What to work on.
The data must be written out once more, precisely as given.

Recorded data.
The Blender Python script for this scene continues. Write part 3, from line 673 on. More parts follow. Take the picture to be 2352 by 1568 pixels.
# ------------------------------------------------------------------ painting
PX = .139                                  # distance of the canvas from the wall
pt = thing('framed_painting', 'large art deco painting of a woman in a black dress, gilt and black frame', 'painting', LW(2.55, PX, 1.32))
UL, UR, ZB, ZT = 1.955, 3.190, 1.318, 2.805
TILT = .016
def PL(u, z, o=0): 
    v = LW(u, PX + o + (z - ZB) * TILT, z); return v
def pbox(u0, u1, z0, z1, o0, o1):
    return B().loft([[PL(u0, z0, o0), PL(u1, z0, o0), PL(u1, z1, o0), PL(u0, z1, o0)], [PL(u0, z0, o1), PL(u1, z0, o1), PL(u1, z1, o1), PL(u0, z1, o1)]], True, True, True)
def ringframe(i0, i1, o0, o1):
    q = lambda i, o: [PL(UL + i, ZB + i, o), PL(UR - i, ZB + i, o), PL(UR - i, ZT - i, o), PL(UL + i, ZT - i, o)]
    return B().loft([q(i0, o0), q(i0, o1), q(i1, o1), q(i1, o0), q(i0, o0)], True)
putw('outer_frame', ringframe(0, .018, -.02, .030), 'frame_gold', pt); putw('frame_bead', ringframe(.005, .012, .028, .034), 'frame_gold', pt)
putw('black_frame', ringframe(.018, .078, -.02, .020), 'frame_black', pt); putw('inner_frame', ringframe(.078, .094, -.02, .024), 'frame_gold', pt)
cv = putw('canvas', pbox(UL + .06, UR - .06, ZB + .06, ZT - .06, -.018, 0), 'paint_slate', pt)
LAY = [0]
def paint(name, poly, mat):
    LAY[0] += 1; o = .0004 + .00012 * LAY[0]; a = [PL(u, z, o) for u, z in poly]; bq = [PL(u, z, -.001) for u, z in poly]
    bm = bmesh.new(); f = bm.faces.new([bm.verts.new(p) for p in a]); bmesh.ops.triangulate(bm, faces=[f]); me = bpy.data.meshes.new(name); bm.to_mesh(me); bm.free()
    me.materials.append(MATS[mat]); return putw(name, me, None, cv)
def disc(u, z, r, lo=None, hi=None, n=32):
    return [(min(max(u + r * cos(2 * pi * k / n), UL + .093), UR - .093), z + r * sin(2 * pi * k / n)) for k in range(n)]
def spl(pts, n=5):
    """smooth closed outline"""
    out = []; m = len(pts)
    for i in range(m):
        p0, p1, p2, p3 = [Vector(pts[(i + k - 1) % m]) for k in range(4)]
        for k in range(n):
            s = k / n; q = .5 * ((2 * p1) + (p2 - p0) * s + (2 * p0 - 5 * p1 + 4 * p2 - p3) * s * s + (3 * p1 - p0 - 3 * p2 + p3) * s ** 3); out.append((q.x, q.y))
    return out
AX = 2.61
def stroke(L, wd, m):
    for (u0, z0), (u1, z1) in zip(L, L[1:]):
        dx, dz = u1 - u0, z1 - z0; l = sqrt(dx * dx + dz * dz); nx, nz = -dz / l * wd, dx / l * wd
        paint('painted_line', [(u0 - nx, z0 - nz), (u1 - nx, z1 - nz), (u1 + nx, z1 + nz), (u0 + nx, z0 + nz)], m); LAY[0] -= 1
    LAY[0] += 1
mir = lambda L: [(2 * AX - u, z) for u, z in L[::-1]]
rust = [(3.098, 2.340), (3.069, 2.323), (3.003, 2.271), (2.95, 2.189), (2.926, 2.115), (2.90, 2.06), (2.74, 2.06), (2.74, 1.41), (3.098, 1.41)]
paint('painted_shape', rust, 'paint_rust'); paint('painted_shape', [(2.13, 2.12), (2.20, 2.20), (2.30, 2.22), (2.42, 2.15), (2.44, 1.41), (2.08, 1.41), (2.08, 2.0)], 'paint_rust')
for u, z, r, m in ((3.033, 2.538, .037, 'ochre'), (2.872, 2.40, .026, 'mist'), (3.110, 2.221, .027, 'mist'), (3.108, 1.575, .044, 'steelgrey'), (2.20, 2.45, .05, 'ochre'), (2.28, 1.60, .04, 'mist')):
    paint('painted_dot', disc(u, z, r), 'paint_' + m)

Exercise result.
The Blender Python script for this scene continues. Write part 3, from line 673 on. More parts follow. Take the picture to be 2352 by 1568 pixels.
# ------------------------------------------------------------------ painting
PX = .139                                  # distance of the canvas from the wall
pt = thing('framed_painting', 'large art deco painting of a woman in a black dress, gilt and black frame', 'painting', LW(2.55, PX, 1.32))
UL, UR, ZB, ZT = 1.955, 3.190, 1.318, 2.805
TILT = .016
def PL(u, z, o=0): 
    v = LW(u, PX + o + (z - ZB) * TILT, z); return v
def pbox(u0, u1, z0, z1, o0, o1):
    return B().loft([[PL(u0, z0, o0), PL(u1, z0, o0), PL(u1, z1, o0), PL(u0, z1, o0)], [PL(u0, z0, o1), PL(u1, z0, o1), PL(u1, z1, o1), PL(u0, z1, o1)]], True, True, True)
def ringframe(i0, i1, o0, o1):
    q = lambda i, o: [PL(UL + i, ZB + i, o), PL(UR - i, ZB + i, o), PL(UR - i, ZT - i, o), PL(UL + i, ZT - i, o)]
    return B().loft([q(i0, o0), q(i0, o1), q(i1, o1), q(i1, o0), q(i0, o0)], True)
putw('outer_frame', ringframe(0, .018, -.02, .030), 'frame_gold', pt); putw('frame_bead', ringframe(.005, .012, .028, .034), 'frame_gold', pt)
putw('black_frame', ringframe(.018, .078, -.02, .020), 'frame_black', pt); putw('inner_frame', ringframe(.078, .094, -.02, .024), 'frame_gold', pt)
cv = putw('canvas', pbox(UL + .06, UR - .06, ZB + .06, ZT - .06, -.018, 0), 'paint_slate', pt)
LAY = [0]
def paint(name, poly, mat):
    LAY[0] += 1; o = .0004 + .00012 * LAY[0]; a = [PL(u, z, o) for u, z in poly]; bq = [PL(u, z, -.001) for u, z in poly]
    bm = bmesh.new(); f = bm.faces.new([bm.verts.new(p) for p in a]); bmesh.ops.triangulate(bm, faces=[f]); me = bpy.data.meshes.new(name); bm.to_mesh(me); bm.free()
    me.materials.append(MATS[mat]); return putw(name, me, None, cv)
def disc(u, z, r, lo=None, hi=None, n=32):
    return [(min(max(u + r * cos(2 * pi * k / n), UL + .093), UR - .093), z + r * sin(2 * pi * k / n)) for k in range(n)]
def spl(pts, n=5):
    """smooth closed outline"""
    out = []; m = len(pts)
    for i in range(m):
        p0, p1, p2, p3 = [Vector(pts[(i + k - 1) % m]) for k in range(4)]
        for k in range(n):
            s = k / n; q = .5 * ((2 * p1) + (p2 - p0) * s + (2 * p0 - 5 * p1 + 4 * p2 - p3) * s * s + (3 * p1 - p0 - 3 * p2 + p3) * s ** 3); out.append((q.x, q.y))
    return out
AX = 2.61
def stroke(L, wd, m):
    for (u0, z0), (u1, z1) in zip(L, L[1:]):
        dx, dz = u1 - u0, z1 - z0; l = sqrt(dx * dx + dz * dz); nx, nz = -dz / l * wd, dx / l * wd
        paint('painted_line', [(u0 - nx, z0 - nz), (u1 - nx, z1 - nz), (u1 + nx, z1 + nz), (u0 + nx, z0 + nz)], m); LAY[0] -= 1
    LAY[0] += 1
mir = lambda L: [(2 * AX - u, z) for u, z in L[::-1]]
rust = [(3.098, 2.340), (3.069, 2.323), (3.003, 2.271), (2.95, 2.189), (2.926, 2.115), (2.90, 2.06), (2.74, 2.06), (2.74, 1.41), (3.098, 1.41)]
paint('painted_shape', rust, 'paint_rust'); paint('painted_shape', [(2.13, 2.12), (2.20, 2.20), (2.30, 2.22), (2.42, 2.15), (2.44, 1.41), (2.08, 1.41), (2.08, 2.0)], 'paint_rust')
for u, z, r, m in ((3.033, 2.538, .037, 'ochre'), (2.872, 2.40, .026, 'mist'), (3.110, 2.221, .027, 'mist'), (3.108, 1.575, .044, 'steelgrey'), (2.20, 2.45, .05, 'ochre'), (2.28, 1.60, .04, 'mist')):
    paint('painted_dot', disc(u, z, r), 'paint_' + m)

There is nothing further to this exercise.